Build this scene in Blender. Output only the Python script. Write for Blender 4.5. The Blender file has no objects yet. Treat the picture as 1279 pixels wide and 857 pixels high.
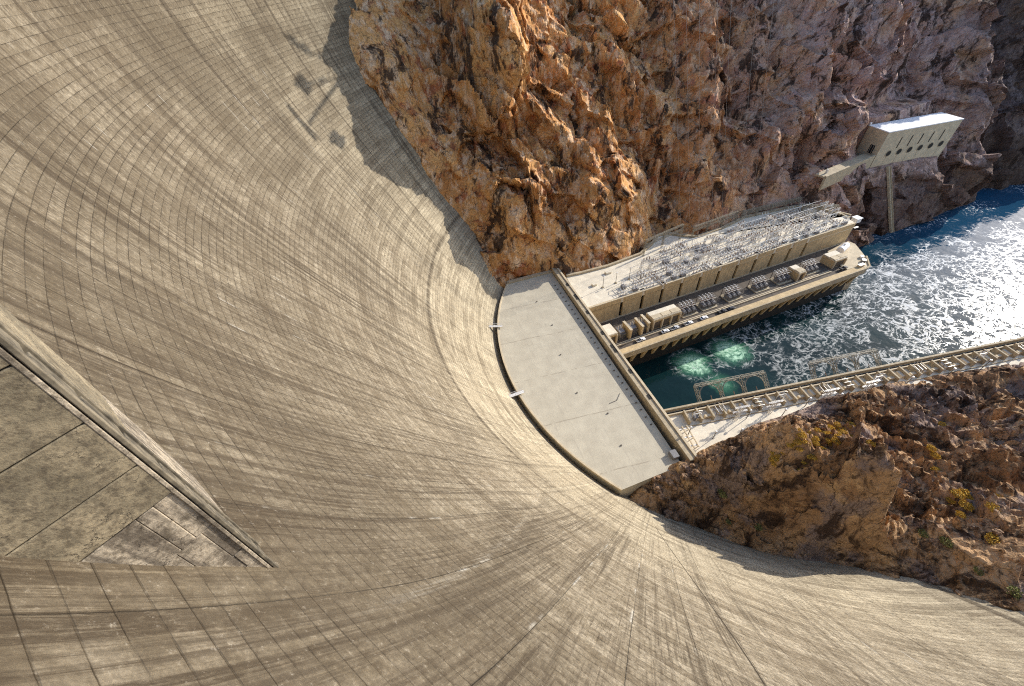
import bpy, math, random
import numpy as np
from mathutils import Vector, Matrix

random.seed(7)
S = bpy.context.scene
COL = S.collection
R = math.radians

# ------------------------------------------------------------------ helpers
def tag(o, label=None, cat=None, group=None, kind=None):
    if label: o['label'] = label
    if cat: o['category'] = cat
    if group: o['group'] = group
    if kind: o['kind'] = kind
    return o

def empty(name, loc=(0, 0, 0), rz=0.0, label=None, cat=None, group=None):
    o = bpy.data.objects.new(name, None)
    o.empty_display_size = 0.5
    COL.objects.link(o)
    o.location = loc
    o.rotation_euler = (0, 0, rz)
    return tag(o, label, cat, group)

def kids(o):
    return [c for c in bpy.data.objects if c.parent == o]

def copy_tree(o, parent=None):
    c = o.copy()
    COL.objects.link(c)
    c.parent = parent
    for ch in kids_of.get(o.name, []):
        copy_tree_child(ch, c)
    return c

kids_of = {}
def copy_tree_child(o, parent):
    c = o.copy()
    COL.objects.link(c)
    c.parent = parent
    for ch in kids_of.get(o.name, []):
        copy_tree_child(ch, c)

class MB:
    """collects boxes, bars, tubes and prisms for one mesh object"""
    def __init__(s):
        s.v = []; s.f = []
    def add(s, vs, fs):
        b = len(s.v)
        s.v += [tuple(p) for p in vs]
        s.f += [tuple(i + b for i in q) for q in fs]
        return s
    def box(s, c, d, rz=0.0, taper=1.0):
        cx, cy, cz = c; dx, dy, dz = d[0] / 2, d[1] / 2, d[2] / 2
        co, si = math.cos(rz), math.sin(rz)
        vs = []
        for z, t in ((-dz, 1), (dz, taper)):
            for x, y in ((-dx, -dy), (dx, -dy), (dx, dy), (-dx, dy)):
                x *= t; y *= t
                vs.append((cx + x * co - y * si, cy + x * si + y * co, cz + z))
        return s.add(vs, [(3, 2, 1, 0), (4, 5, 6, 7), (0, 1, 5, 4), (1, 2, 6, 5), (2, 3, 7, 6), (3, 0, 4, 7)])
    def bar(s, a, b, w=0.15, h=None):
        a = Vector(a); b = Vector(b); h = h or w
        d = (b - a)
        if d.length < 1e-6: return s
        d.normalize()
        up = Vector((0, 0, 1)) if abs(d.z) < 0.95 else Vector((1, 0, 0))
        u = d.cross(up).normalized() * (w / 2); v = u.cross(d).normalized() * (h / 2)
        vs = [a - u - v, a + u - v, a + u + v, a - u + v, b - u - v, b + u - v, b + u + v, b - u + v]
        return s.add(vs, [(3, 2, 1, 0), (4, 5, 6, 7), (0, 1, 5, 4), (1, 2, 6, 5), (2, 3, 7, 6), (3, 0, 4, 7)])
    def tube(s, a, b, r, r2=None, n=10):
        a = Vector(a); b = Vector(b); r2 = r if r2 is None else r2
        d = (b - a).normalized()
        up = Vector((0, 0, 1)) if abs(d.z) < 0.95 else Vector((1, 0, 0))
        u = d.cross(up).normalized(); v = u.cross(d).normalized()
        vs = []
        for p, q in ((a, r), (b, r2)):
            for k in range(n):
                t = 2 * math.pi * k / n
                vs.append(p + (u * math.cos(t) + v * math.sin(t)) * q)
        fs = [(k, (k + 1) % n, n + (k + 1) % n, n + k) for k in range(n)]
        fs += [tuple(range(n - 1, -1, -1)), tuple(range(n, 2 * n))]
        return s.add(vs, fs)
    def path(s, pts, w):
        for a, b in zip(pts[:-1], pts[1:]): s.bar(a, b, w)
        return s
    def prism(s, poly, z0, z1):
        n = len(poly)
        zt = z1 if hasattr(z1, '__len__') else [z1] * n
        zb = z0 if hasattr(z0, '__len__') else [z0] * n
        vs = [(p[0], p[1], zb[i]) for i, p in enumerate(poly)] + [(p[0], p[1], zt[i]) for i, p in enumerate(poly)]
        fs = [tuple(range(n - 1, -1, -1)), tuple(range(n, 2 * n))]
        fs += [(k, (k + 1) % n, n + (k + 1) % n, n + k) for k in range(n)]
        return s.add(vs, fs)
    def truss(s, a, b, w=1.0, t=0.12, n=None, up=(0, 0, 1)):
        """four chords with zigzag lacing between a and b"""
        a = Vector(a); b = Vector(b); d = b - a; L = d.length; d.normalize()
        up = Vector(up)
        if abs(d.dot(up)) > 0.95: up = Vector((1, 0, 0))
        u = d.cross(up).normalized() * (w / 2); v = u.cross(d).normalized() * (w / 2)
        cs = [u + v, u - v, -u - v, -u + v]
        for c in cs: s.bar(a + c, b + c, t)
        n = n or max(2, int(L / (w * 1.1)))
        for k in range(n):
            p = a + d * (L * k / n); q = a + d * (L * (k + 1) / n)
            for i in range(4):
                c0, c1 = cs[i], cs[(i + 1) % 4]
                if k % 2: c0, c1 = c1, c0
                s.bar(p + c0, q + c1, t * 0.7)
        return s
    def build(s, name, mat, parent=None, smooth=False, bevel=0.0):
        me = bpy.data.meshes.new(name)
        me.from_pydata(s.v, [], s.f)
        me.materials.append(mat)
        if smooth:
            me.polygons.foreach_set('use_smooth', [True] * len(me.polygons))
        me.update()
        o = bpy.data.objects.new(name, me)
        COL.objects.link(o)
        if bevel:
            m = o.modifiers.new('bevel', 'BEVEL'); m.width = bevel; m.segments = 2; m.limit_method = 'ANGLE'
        if parent is not None:
            o.parent = parent
            kids_of.setdefault(parent.name, []).append(o)
        return o

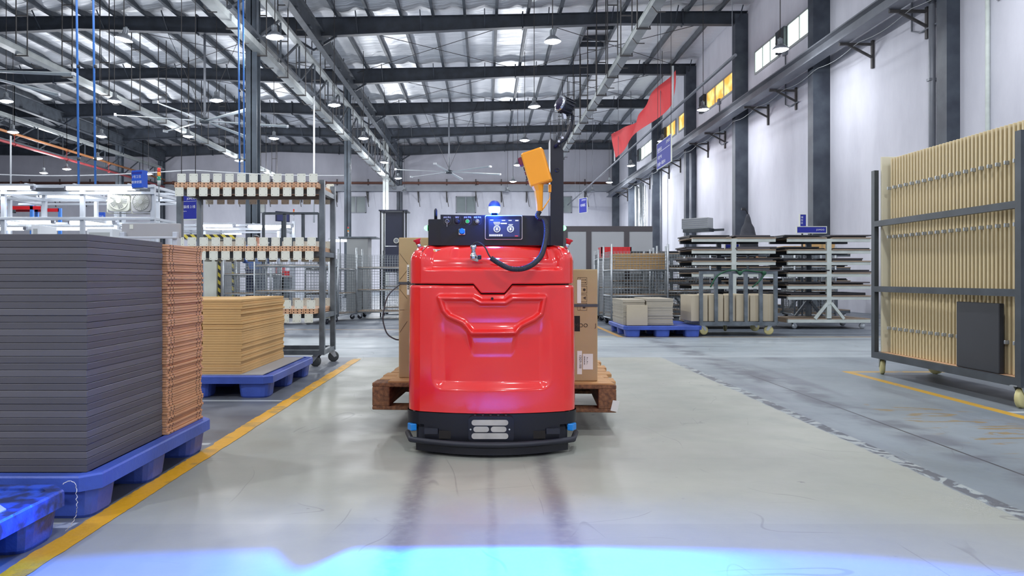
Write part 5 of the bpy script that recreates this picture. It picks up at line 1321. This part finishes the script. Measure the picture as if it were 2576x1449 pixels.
arm_rack('white arm rack stacked with dark sheets, behind the grey stanchion cart', 3.16, 4.43, 11.3)
dark_panels('rack behind the stanchion cart', 3.16, 4.43, 11.3, LV, 'dark sheets on the left white rack', 11)
arm_rack('white arm rack stacked with dark sheets, nearest the beige panel trolley', 4.62, 5.88, 11.3)
dark_panels('rack nearest the beige trolley', 4.62, 5.88, 11.3, LV, 'dark sheets on the right white rack', 12)
LV2 = (0.45, 0.72, 0.98, 1.25)
for i, (x0, yq_, lab) in enumerate(((2.55, 14.4, 'behind the mesh cages'), (4.1, 14.2, 'in the second line, between front racks'), (5.75, 14.4, 'in the second line, behind the beige trolley'), (3.6, 17.0, 'in the third line, left'), (5.6, 17.2, 'in the third line, right'))):
    arm_rack('grey arm rack %s' % lab, x0, x0+1.35, yq_, levels=LV2, fm='graysteel')
    dark_panels('grey rack '+lab.replace('in the ', '').replace('behind the beige trolley', 'right').replace('between front racks', 'middle'), x0, x0+1.35, yq_, LV2, 'dark sheets on the rear racks', 20+i)
for i, (x, y, a, lab) in enumerate(((4.45, 15.8, 2, 'behind the second line of racks, left'), (6.15, 13.0, 80, 'between the racks and the right wall'), (6.6, 15.9, -3, 'behind the second line of racks, right'), (3.0, 18.8, 4, 'at the back of the storage area, left'), (5.0, 19.2, 0, 'at the back of the storage area, right'))):
    cage('mesh cage trolley '+lab, x, y, radians(a), shelves=(0.14, 0.55, 0.98))
# cartons on the last racks
for (x, y, z, w_, h_, m_, lab) in ((6.35, 14.5, 1.27, 0.5, 0.2, 'kraft', 'brown carton on the rear rack beside the beige trolley'), (5.85, 14.5, 1.27, 0.42, 0.14, 'kraft', 'low brown carton on the rear rack, left of the taller one'), (6.0, 17.3, 1.27, 0.6, 0.22, 'brownpanel', 'reddish carton on the third rack line')):
    o = thing('carton', lab, 'carton', (x, y, z)); MB().bbox(0, w_, 0, 0.4, 0, h_, 0.004).build('box_body', M[m_], o); MB().box(w_*0.46, w_*0.54, -0.001, 0.401, h_*0.0, h_+0.001).build('tape', M['kraft2'], o)

# ---- grey stanchion cart with cartons
sx0, sx1, sy = 2.88, 3.93, 9.95
o = thing('stanchion_cart', 'grey steel cart with six uprights holding beige cartons', 'cart', (sx0, sy, 0))
ws_ = sx1-sx0
MB().box(0, ws_, 0, 0.045, 0.145, 0.19).box(0, ws_, 0.75, 0.795, 0.145, 0.19).box(0, 0.045, 0.045, 0.75, 0.145, 0.19).box(ws_-0.045, ws_, 0.045, 0.75, 0.145, 0.19).build('base_frame', M['graysteel'], o)
MB().box(0.0, ws_, 0.045, 0.75, 0.191, 0.196).build('base_deck', M['graysteel'], o)
MB().box(0.0, ws_, 0, 0.045, 0.84, 0.875).build('top_rail', M['graysteel'], o)
for k in range(6):
    x = k*(ws_-0.045)/5; MB().box(x, x+0.045, 0.002, 0.043, 0.19, 0.84).build('upright', M['graysteel'], o)
casters(o, [(0.05, 0.06, 0.2), (ws_-0.08, 0.06, 2.9), (ws_*0.55, 0.74, 1.0), (ws_-0.06, 0.74, 0)], 'cream', 0.146)
for k, (a, w_) in enumerate(((-0.10, 0.23), (0.14, 0.20), (0.35, 0.15), (0.51, 0.18), (0.70, 0.16), (0.87, 0.15))):
    c = thing('carton', 'upright beige carton in the stanchion cart, %s from the left' % nth(k+1), 'carton', (sx0+a, sy+0.06, 0.197), 0, 'beige cartons in the cart')
    MB().bbox(0, w_-0.005, 0, 0.55, 0, 0.355+0.01*(k % 2), 0.004).build('box_body', M['beigebox'], c)
    MB().box((w_-0.005)/2-0.001, (w_-0.005)/2+0.001, -0.0005, 0.55, 0.0, 0.356+0.01*(k % 2)).build('flap_seam', M['kraft2'], c)
pts = [Vector((sx0+0.14, sy-0.01, 0.66)), Vector((sx0+0.22, sy-0.012, 0.80)), Vector((sx0+0.35, sy-0.012, 0.875)), Vector((sx0+0.48, sy-0.02, 0.885)), Vector((sx0+0.53, sy-0.03, 0.85)), Vector((sx0+0.60, sy-0.02, 0.885)), Vector((sx0+0.75, sy-0.012, 0.87)), Vector((sx0+0.86, sy-0.02, 0.85)), Vector((sx0+0.80, sy-0.02, 0.75)), Vector((sx0+0.70, sy-0.015, 0.66))]
st = thing('lashing_strap', 'dark green strap knotted over the top rail of the stanchion cart', 'strap', (0, 0, 0))
MB().tube(cat(pts, 6), 0.011, 6).build('webbing', M['green'], st)
for p in (pts[4], pts[7]): MB().lathe([(0.01, -0.03), (0.028, -0.015), (0.03, 0.01), (0.012, 0.03)], p, 8).build('knot', M['green'], st)

# ---- grey partition with dark frame
o = thing('partition_screen', 'big grey partition with dark brown frame behind the right mesh cages', 'partition', (1.72, 15.6, 0))
W_ = 1.80; Ht = 1.88
MB().box(-0.1, W_, 0, 0.05, Ht-0.11, Ht).build('top_rail', M['framegrey'], o)
for x in (-0.1, 0.40, 1.20): MB().box(x, x+0.11, 0, 0.05, 0, Ht-0.11).build('stile', M['framegrey'], o)
for a, b in ((0.01, 0.40), (0.51, 1.20), (1.31, W_)): MB().box(a, b, 0.015, 0.035, 0, Ht-0.11).build('infill_panel', M['partition'], o)

# ---- air unit on the right columns, covered fan, signs
o = thing('air_curtain_unit', 'grey ribbed air unit fixed on the right columns above the racks', 'air unit', (7.45, 26.4, 2.55), radians(-42))
MB().bbox(-0.5, 0.5, 0, 0.45, 0, 0.38, 0.01).build('housing', M['cabinet'], o); MB().box(0.3, 0.95, 0.3, 0.36, -0.1, -0.02).build('wall_arm', M['darksteel'], o)
for k in range(5): MB().box(-0.49, 0.49, -0.012, 0, 0.03+k*0.07, 0.075+k*0.07).build('louvre', M['greypipe'], o)
MB().box(-0.45, 0.55, 0, 0.4, -0.12, -0.0).build('mount_bracket', M['darksteel'], o)
o = thing('covered_fan', 'floor fan under a dark cloth cover behind the left white rack', 'fan', (4.95, 14.05, 0))
V = []
prof = [(0.10, 1.30), (0.19, 1.36), (0.175, 1.50), (0.14, 1.62), (0.115, 1.74), (0.07, 1.82), (0.045, 1.93), (0.02, 2.0)]
MB().lathe(prof, (0.03, 0, 0), 14).build('cloth_cover', M['cover'], o)
MB().tube([(0.03, 0, 0), (0.03, 0, 1.45)], 0.025, 8).build('pole', M['darksteel'], o); MB().lathe([(0.25, 0), (0.25, 0.03), (0.04, 0.05)], (0.03, 0, 0), 18).build('base', M['darksteel'], o)
MB().tube([(0.03, 0, 1.98), (0.01, 0, 2.05), (-0.03, 0, 2.10)], 0.012, 6).bbox(-0.09, -0.02, -0.03, 0.03, 2.07, 2.12, 0.005).build('camera_stalk', M['rubber'], o)

def sign(label, x, y, z, w_, h_, rz, lines, mat='sign', frame=True, tsz=None, hang=None, name='hanging_sign', depth=0.03):
    o = thing(name, label, 'sign', (x, y, z), rz)
    MB().bbox(-w_/2, w_/2, 0, depth, -h_/2, h_/2, 0.003).build('board', M[mat], o)
    if frame:
        f = 0.012; MB().box(-w_/2-f, w_/2+f, -0.004, depth+0.002, h_/2, h_/2+f).box(-w_/2-f, w_/2+f, -0.004, depth+0.002, -h_/2-f, -h_/2).box(-w_/2-f, -w_/2, -0.004, depth+0.002, -h_/2, h_/2).box(w_/2, w_/2+f, -0.004, depth+0.002, -h_/2, h_/2).build('frame', M['plate'], o)
    for (s_, sz, tx_, tz_, al) in lines: text(s_, sz, M['print'], o, (tx_, -0.003, tz_), (pi/2, 0, 0), ax=al)
    if hang:
        for sx_ in (-w_/2+0.03, w_/2-0.03): MB().tube([(sx_, depth/2, h_/2), (sx_, depth/2, hang-z)], 0.006, 4).build('hanging_wire', M['rod'], o)
    return o
o = sign('blue hanging sign below the runway beam near the red banner', 4.93, 20.5, H+3.48, 1.6, 0.72, radians(90), [('JOMOO', 0.12, 0.72, 0.24, 'RIGHT'), ('柜体车间', 0.12, -0.70, 0.16, 'LEFT'), ('1号生产线', 0.11, -0.70, -0.06, 'LEFT'), ('安全第一 质量为本', 0.11, -0.70, -0.25, 'LEFT')], hang=zt(4.9))
o.rotation_euler = (0, 0, radians(-90)); 
MB().box(-0.7, 0.7, -0.004, -0.002, 0.1-0.01, 0.1).build('rule', M['print'], o)
sign('small blue hanging sign in front of the back wall, right of the mast', 4.6, 35.0, H+3.45, 0.62, 0.68, radians(-62), [('JOMOO', 0.1, 0.25, 0.25, 'RIGHT'), ('仓储区', 0.14, 0, 0.0, 'CENTER')], hang=zt(4.6))
sign('wide blue sign behind the right white rack', 5.62, 12.75, 1.50, 0.50, 0.10, 0, [('JOMOO', 0.04, 0.22, 0.0, 'RIGHT')], hang=None, name='rack_sign').location = (5.62, 12.75, 1.615)
MB().box(-0.012, 0.012, 0.03, 0.05, -1.615, 0.05).build('pole', M['darksteel'], bpy.data.objects['rack_sign'])
sign('narrow upright blue sign behind the right white rack', 5.58, 13.0, 1.79, 0.10, 0.22, 0, [('储', 0.04, -0.02, 0.06, 'CENTER'), ('存', 0.04, -0.02, 0.01, 'CENTER'), ('区', 0.04, -0.02, -0.04, 'CENTER')], name='rack_sign')
MB().box(-0.012, 0.012, 0.03, 0.05, -1.79, 0.10).build('pole', M['darksteel'], bpy.data.objects['rack_sign.001'])
sign('blue shelf label inside the left white rack', 4.10, 12.3, 1.27, 0.22, 0.15, 0, [('JOMOO', 0.04, 0, 0, 'CENTER')], name='rack_sign')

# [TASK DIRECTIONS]
Repeat the lines exactly as they stand, from the opening line of the data through the line with "R = math.radians". Pictures stay out of the copy.

# [THE SOLUTION]
Build this scene in Blender. Output only the Python script. Write for Blender 4.5. The Blender file has no objects yet. Treat the picture as 1279 pixels wide and 857 pixels high.
import bpy, math, random
import numpy as np
from mathutils import Vector, Matrix

random.seed(7)
S = bpy.context.scene
COL = S.collection
R = math.radians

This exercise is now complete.